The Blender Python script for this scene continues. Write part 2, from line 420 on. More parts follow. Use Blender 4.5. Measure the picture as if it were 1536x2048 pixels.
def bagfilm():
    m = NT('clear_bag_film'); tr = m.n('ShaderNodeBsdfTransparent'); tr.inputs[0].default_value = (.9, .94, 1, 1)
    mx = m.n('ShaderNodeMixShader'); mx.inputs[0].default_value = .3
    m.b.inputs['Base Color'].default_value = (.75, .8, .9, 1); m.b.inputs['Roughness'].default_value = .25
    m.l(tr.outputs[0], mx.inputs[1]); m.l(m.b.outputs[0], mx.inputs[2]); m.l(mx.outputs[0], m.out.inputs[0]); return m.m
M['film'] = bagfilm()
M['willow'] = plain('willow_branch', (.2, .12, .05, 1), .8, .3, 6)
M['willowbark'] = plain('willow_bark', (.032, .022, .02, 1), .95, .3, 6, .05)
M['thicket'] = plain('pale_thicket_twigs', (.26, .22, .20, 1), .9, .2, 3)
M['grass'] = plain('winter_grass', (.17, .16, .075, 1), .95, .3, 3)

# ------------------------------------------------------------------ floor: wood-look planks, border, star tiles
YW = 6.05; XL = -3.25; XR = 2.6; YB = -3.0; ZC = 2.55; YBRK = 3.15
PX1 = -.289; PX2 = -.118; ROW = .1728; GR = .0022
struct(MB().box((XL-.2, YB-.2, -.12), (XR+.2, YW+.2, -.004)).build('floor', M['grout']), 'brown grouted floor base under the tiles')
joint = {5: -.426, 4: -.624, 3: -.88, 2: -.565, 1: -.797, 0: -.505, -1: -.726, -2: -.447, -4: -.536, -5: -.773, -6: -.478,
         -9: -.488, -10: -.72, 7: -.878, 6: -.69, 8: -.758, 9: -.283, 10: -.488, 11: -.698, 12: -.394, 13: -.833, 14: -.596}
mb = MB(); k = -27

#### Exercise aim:
Repeat the whole listing exactly, keeping every line intact.

#### In response:
The Blender Python script for this scene continues. Write part 2, from line 420 on. More parts follow. Use Blender 4.5. Measure the picture as if it were 1536x2048 pixels.
def bagfilm():
    m = NT('clear_bag_film'); tr = m.n('ShaderNodeBsdfTransparent'); tr.inputs[0].default_value = (.9, .94, 1, 1)
    mx = m.n('ShaderNodeMixShader'); mx.inputs[0].default_value = .3
    m.b.inputs['Base Color'].default_value = (.75, .8, .9, 1); m.b.inputs['Roughness'].default_value = .25
    m.l(tr.outputs[0], mx.inputs[1]); m.l(m.b.outputs[0], mx.inputs[2]); m.l(mx.outputs[0], m.out.inputs[0]); return m.m
M['film'] = bagfilm()
M['willow'] = plain('willow_branch', (.2, .12, .05, 1), .8, .3, 6)
M['willowbark'] = plain('willow_bark', (.032, .022, .02, 1), .95, .3, 6, .05)
M['thicket'] = plain('pale_thicket_twigs', (.26, .22, .20, 1), .9, .2, 3)
M['grass'] = plain('winter_grass', (.17, .16, .075, 1), .95, .3, 3)

# ------------------------------------------------------------------ floor: wood-look planks, border, star tiles
YW = 6.05; XL = -3.25; XR = 2.6; YB = -3.0; ZC = 2.55; YBRK = 3.15
PX1 = -.289; PX2 = -.118; ROW = .1728; GR = .0022
struct(MB().box((XL-.2, YB-.2, -.12), (XR+.2, YW+.2, -.004)).build('floor', M['grout']), 'brown grouted floor base under the tiles')
joint = {5: -.426, 4: -.624, 3: -.88, 2: -.565, 1: -.797, 0: -.505, -1: -.726, -2: -.447, -4: -.536, -5: -.773, -6: -.478,
         -9: -.488, -10: -.72, 7: -.878, 6: -.69, 8: -.758, 9: -.283, 10: -.488, 11: -.698, 12: -.394, 13: -.833, 14: -.596}
mb = MB(); k = -27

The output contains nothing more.